India has also improved its performance by making strides in energy access and reducing fossil fuel subsidies. The country has taken a series of bold measures, particularly on renewables deployment and energy efficiency, and ranks as an “emerging country”.

India’s energy needs are primarily met by fossil fuels (74 per cent of its primary energy supply), which impacts the country’s environmental sustainability score and means rising energy import costs.

Furthermore, a considerable share of India’s population still lacks access to electricity and clean cooking fuel. In the ETI, India ranks in 78th place.

Between 2013 and 2018, India improved its performance score by 5.6 percentage points, mainly with improved energy access, reduced subsidies and reduced import costs. However, the road to continuous access to power and clean cooking fuel for all is long; India still has the largest share of people globally who lack electricity access.

The future of energy

Even in today’s environment of fast-paced technological advancement, successful energy transition and system improvement will not happen overnight, the report noted.

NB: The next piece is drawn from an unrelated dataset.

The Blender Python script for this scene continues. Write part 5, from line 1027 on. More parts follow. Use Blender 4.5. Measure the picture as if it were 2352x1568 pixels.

While more than 80 per cent of countries have improved their energy systems, more effort is needed to tackle the world’s energy-related challenges.

WEF proposed three recommendations: establish favourable conditions for energy system stakeholders, target improvement across all three dimensions, and pursue strategies with wide-ranging impact across systems.

Recommendations on how countries can effectively transition to a low-carbon energy future. Image: World Economic Forum

One suggestion is to remove fossil fuel subsidies and reduce energy intensity, which have been shown to be beneficial on multiple fronts: energy security, sustainability and inclusive economic growth.

The report also encourages countries to benchmark themselves against comparable peer groups—such as geographical and development status—to identify good examples and develop suitable improvement strategies.

Fatih Birol, executive director, International Energy Agency and co-chair of stewardship board, World Economic Forum, said: “There is an urgent need to speed up the transition towards more sustainable energy production and use. To do this we will need to harness energy technologies and deepen cooperation between governments, industry and stakeholders.”